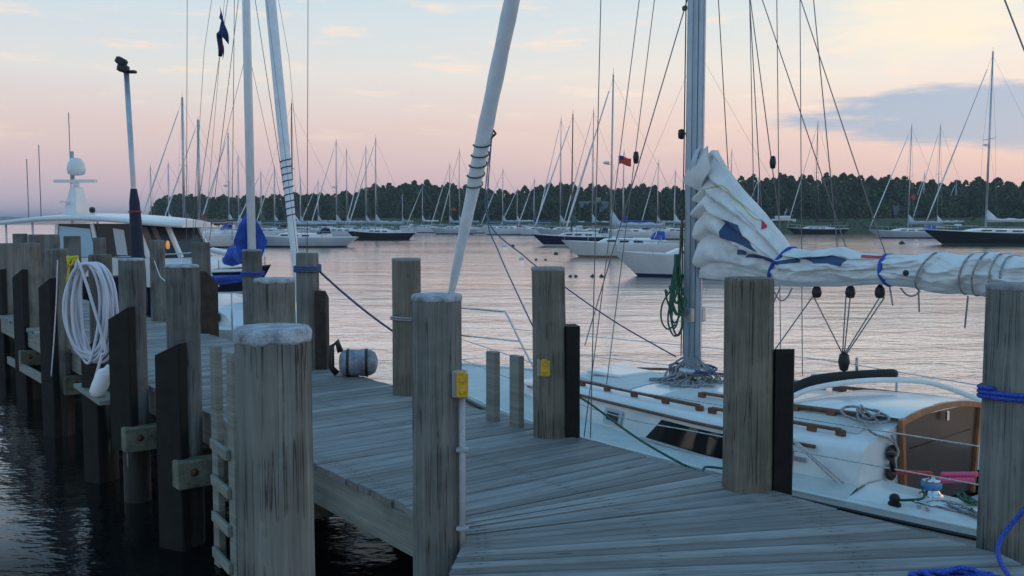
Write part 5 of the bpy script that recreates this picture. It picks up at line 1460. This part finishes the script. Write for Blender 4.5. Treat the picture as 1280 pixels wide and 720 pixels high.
# wheelhouse: glazed walls with white pillars
m_ = MB(); lo_ring = yring(1.78, 2.60, -1.1, 1.27, .6); hi_ring = yring(2.72, 2.12, -1.1, 1.20, .56)
m_.rings([lo_ring, hi_ring], smooth=False, cap0=False); gl = m_.build('window', 'cabin_glass', yt)
for a, b in zip(lo_ring, hi_ring): m_ = MB(); m_.bar(Vector(a) * 1.0, Vector(b) * 1.0, .11, .11); m_.build('pillar', 'hull_white', yt)
for x in (.10,):
    for sg in (1, -1): m_ = MB(); m_.bar((x + .25, sg * 1.285, 1.78), (x, sg * 1.215, 2.72), .12, .06, up=(0, 1, 0)); m_.build('pillar', 'hull_white', yt)
m_ = MB(); m_.poly([(-1.02, -1.30, 1.80), (.26, -1.30, 1.80), (.04, -1.235, 2.58), (-1.0, -1.235, 2.66)], thick=.02, nrm=(0, -1, 0)); m_.build('side_panel', 'pale_panel', yt)
# curtains behind the windshield quarter, a lamp glowing between them
for u0, u1 in ((.06, .30), (.44, .62)):
    def cur(u, v):
        q = u0 + (u1 - u0) * u
        a = Vector(lo_ring[4]).lerp(Vector(lo_ring[5]), q); b = Vector(hi_ring[4]).lerp(Vector(hi_ring[5]), q)
        return a.lerp(b, .08 + .84 * v) + Vector((.008, -.016, 0)) + Vector((.006, -.01, 0)) * math.sin(u * 14)
    m_ = MB(); m_.grid(cur, 14, 3); m_.build('curtain', 'cabin_curtain', yt)
c = Vector(lo_ring[4]).lerp(Vector(lo_ring[5]), .74).lerp(Vector(hi_ring[4]).lerp(Vector(hi_ring[5]), .74), .38) + Vector((.01, -.01, 0))
m_ = MB(); m_.lathe([(.001, -.13), (.05, -.1), (.06, .0), (.04, .11), (.001, .13)], 12, c); m_.build('cabin_lamp', 'orange_lamp', yt)
m_ = MB(); m_.poly([(.95, -1.262, 1.86), (1.30, -1.262, 1.86), (1.16, -1.215, 2.55), (.80, -1.215, 2.6)], thick=.02, nrm=(0, -1, 0)); m_.build('seat_back', 'hull_pale', yt)
# hardtop
m_ = MB(); rows = []
for x in np.linspace(-3.0, 2.62, 22):
    f = (x + 3.0) / 5.62; hw = 1.48 * (1 - max(0, (f - .8) / .2) ** 2.2 * .55); z = 2.70 + .20 * math.sin(math.pi * min(1, f * .9 + .1)) + .02
    rows.append([(x, q * hw, z + .10 * (1 - q * q)) for q in np.linspace(1, -1, 11)] + [(x, q * hw * .985, z - .10) for q in np.linspace(-1, 1, 11)])
m_.rings(rows); ht = m_.build('hardtop', 'hull_white', yt)
for x in (-1.9, -2.85):
    for sg in (1, -1): m_ = MB(); m_.tube([(x, sg * 1.3, 1.1), (x, sg * 1.3, 2.76)], .03, 8); m_.build('stanchion', 'hull_white', yt)
# radar mast
m_ = MB(); rx = -1.5
m_.rings([[(rx - .25 + a * .5, b * .32, z) for a, b in ((0, -1), (1, -1), (1, 1), (0, 1))] for z in (2.9,)] + [[(rx - .1 + a * .22, b * .14, 3.8) for a, b in ((0, -1), (1, -1), (1, 1), (0, 1))]], smooth=False)
m_.bar((rx - .1, -.5, 3.35), (rx - .1, .5, 3.35), .12, .06); m_.build('radar_mast', 'hull_white', yt)
m_ = MB(); m_.box((rx, 0, 3.86), (.16, .16, .14), bevel=.03); m_.bar((rx - .85, .1, 3.98), (rx + .80, -.1, 3.96), .12, .09); m_.build('radar_bar', 'hull_white', yt)
m_ = MB(); m_.lathe([(.001, .28), (.14, .25), (.24, .1), (.26, -.05), (.24, -.2), (.15, -.24), (.001, -.25)], 16, (rx + .02, 0, 4.38)); m_.build('satellite_dome', 'hull_white', yt)
m_ = MB(); m_.tube([(rx - .2, .1, 3.9), (rx - .2, .1, 4.85)], .05, 8); m_.build('horn_light', 'alloy', yt)
for xx, yy, zt_ in ((-2.5, .9, 6.1), (-2.7, -.6, 4.6), (-3.2, .4, 5.1)):
    m_ = MB(); m_.tube([(xx, yy, 2.8), (xx, yy, zt_)], .014, 5); m_.build('whip_antenna', 'wire', yt)
m_ = MB(); m_.lathe([(.001, -.09), (.07, -.07), (.09, 0), (.07, .07), (.001, .09)], 10, (-.95, 0, 3.12)); m_.build('searchlight', 'black', yt)
m_ = MB()
for sg in (1, -1):
    pr = []
    for x in np.linspace(4.7, .9, 9):
        xs = [q[-1][0] for q in secs]; pr.append((x, sg * interp(x, xs, [q[-1][1] for q in secs]) * .95, interp(x, xs, [q[-1][2] for q in secs]) + .5))
    m_.tube(pr, .016, 6)
    for q in pr[::2]: m_.tube([q, (q[0], q[1], q[2] - .5)], .014, 5)
m_.build('bow_rail', 'chrome', yt)

# ------------------------------------------------------------------ evening air over the harbour
hz = bpy.data.materials.new('haze_air'); hz.use_nodes = True; MATS['haze_air'] = hz
t = NT(hz.node_tree); t.n.remove(t.n['Principled BSDF'])
pv = t.node('ShaderNodeVolumePrincipled'); pv.inputs['Color'].default_value = (.76, .82, .93, 1); pv.inputs['Density'].default_value = .00036
t.l.new(pv.outputs[0], t.n['Material Output'].inputs['Volume'])
m_ = MB(); m_.box((0, 5700, 14), (18600, 12800, 32))
tag(m_.build('haze', 'haze_air'), kind='stuff')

### What to produce
All of the data above should be quoted exactly, except for the pictures.

### The output
Write part 5 of the bpy script that recreates this picture. It picks up at line 1460. This part finishes the script. Write for Blender 4.5. Treat the picture as 1280 pixels wide and 720 pixels high.
# wheelhouse: glazed walls with white pillars
m_ = MB(); lo_ring = yring(1.78, 2.60, -1.1, 1.27, .6); hi_ring = yring(2.72, 2.12, -1.1, 1.20, .56)
m_.rings([lo_ring, hi_ring], smooth=False, cap0=False); gl = m_.build('window', 'cabin_glass', yt)
for a, b in zip(lo_ring, hi_ring): m_ = MB(); m_.bar(Vector(a) * 1.0, Vector(b) * 1.0, .11, .11); m_.build('pillar', 'hull_white', yt)
for x in (.10,):
    for sg in (1, -1): m_ = MB(); m_.bar((x + .25, sg * 1.285, 1.78), (x, sg * 1.215, 2.72), .12, .06, up=(0, 1, 0)); m_.build('pillar', 'hull_white', yt)
m_ = MB(); m_.poly([(-1.02, -1.30, 1.80), (.26, -1.30, 1.80), (.04, -1.235, 2.58), (-1.0, -1.235, 2.66)], thick=.02, nrm=(0, -1, 0)); m_.build('side_panel', 'pale_panel', yt)
# curtains behind the windshield quarter, a lamp glowing between them
for u0, u1 in ((.06, .30), (.44, .62)):
    def cur(u, v):
        q = u0 + (u1 - u0) * u
        a = Vector(lo_ring[4]).lerp(Vector(lo_ring[5]), q); b = Vector(hi_ring[4]).lerp(Vector(hi_ring[5]), q)
        return a.lerp(b, .08 + .84 * v) + Vector((.008, -.016, 0)) + Vector((.006, -.01, 0)) * math.sin(u * 14)
    m_ = MB(); m_.grid(cur, 14, 3); m_.build('curtain', 'cabin_curtain', yt)
c = Vector(lo_ring[4]).lerp(Vector(lo_ring[5]), .74).lerp(Vector(hi_ring[4]).lerp(Vector(hi_ring[5]), .74), .38) + Vector((.01, -.01, 0))
m_ = MB(); m_.lathe([(.001, -.13), (.05, -.1), (.06, .0), (.04, .11), (.001, .13)], 12, c); m_.build('cabin_lamp', 'orange_lamp', yt)
m_ = MB(); m_.poly([(.95, -1.262, 1.86), (1.30, -1.262, 1.86), (1.16, -1.215, 2.55), (.80, -1.215, 2.6)], thick=.02, nrm=(0, -1, 0)); m_.build('seat_back', 'hull_pale', yt)
# hardtop
m_ = MB(); rows = []
for x in np.linspace(-3.0, 2.62, 22):
    f = (x + 3.0) / 5.62; hw = 1.48 * (1 - max(0, (f - .8) / .2) ** 2.2 * .55); z = 2.70 + .20 * math.sin(math.pi * min(1, f * .9 + .1)) + .02
    rows.append([(x, q * hw, z + .10 * (1 - q * q)) for q in np.linspace(1, -1, 11)] + [(x, q * hw * .985, z - .10) for q in np.linspace(-1, 1, 11)])
m_.rings(rows); ht = m_.build('hardtop', 'hull_white', yt)
for x in (-1.9, -2.85):
    for sg in (1, -1): m_ = MB(); m_.tube([(x, sg * 1.3, 1.1), (x, sg * 1.3, 2.76)], .03, 8); m_.build('stanchion', 'hull_white', yt)
# radar mast
m_ = MB(); rx = -1.5
m_.rings([[(rx - .25 + a * .5, b * .32, z) for a, b in ((0, -1), (1, -1), (1, 1), (0, 1))] for z in (2.9,)] + [[(rx - .1 + a * .22, b * .14, 3.8) for a, b in ((0, -1), (1, -1), (1, 1), (0, 1))]], smooth=False)
m_.bar((rx - .1, -.5, 3.35), (rx - .1, .5, 3.35), .12, .06); m_.build('radar_mast', 'hull_white', yt)
m_ = MB(); m_.box((rx, 0, 3.86), (.16, .16, .14), bevel=.03); m_.bar((rx - .85, .1, 3.98), (rx + .80, -.1, 3.96), .12, .09); m_.build('radar_bar', 'hull_white', yt)
m_ = MB(); m_.lathe([(.001, .28), (.14, .25), (.24, .1), (.26, -.05), (.24, -.2), (.15, -.24), (.001, -.25)], 16, (rx + .02, 0, 4.38)); m_.build('satellite_dome', 'hull_white', yt)
m_ = MB(); m_.tube([(rx - .2, .1, 3.9), (rx - .2, .1, 4.85)], .05, 8); m_.build('horn_light', 'alloy', yt)
for xx, yy, zt_ in ((-2.5, .9, 6.1), (-2.7, -.6, 4.6), (-3.2, .4, 5.1)):
    m_ = MB(); m_.tube([(xx, yy, 2.8), (xx, yy, zt_)], .014, 5); m_.build('whip_antenna', 'wire', yt)
m_ = MB(); m_.lathe([(.001, -.09), (.07, -.07), (.09, 0), (.07, .07), (.001, .09)], 10, (-.95, 0, 3.12)); m_.build('searchlight', 'black', yt)
m_ = MB()
for sg in (1, -1):
    pr = []
    for x in np.linspace(4.7, .9, 9):
        xs = [q[-1][0] for q in secs]; pr.append((x, sg * interp(x, xs, [q[-1][1] for q in secs]) * .95, interp(x, xs, [q[-1][2] for q in secs]) + .5))
    m_.tube(pr, .016, 6)
    for q in pr[::2]: m_.tube([q, (q[0], q[1], q[2] - .5)], .014, 5)
m_.build('bow_rail', 'chrome', yt)

# ------------------------------------------------------------------ evening air over the harbour
hz = bpy.data.materials.new('haze_air'); hz.use_nodes = True; MATS['haze_air'] = hz
t = NT(hz.node_tree); t.n.remove(t.n['Principled BSDF'])
pv = t.node('ShaderNodeVolumePrincipled'); pv.inputs['Color'].default_value = (.76, .82, .93, 1); pv.inputs['Density'].default_value = .00036
t.l.new(pv.outputs[0], t.n['Material Output'].inputs['Volume'])
m_ = MB(); m_.box((0, 5700, 14), (18600, 12800, 32))
tag(m_.build('haze', 'haze_air'), kind='stuff')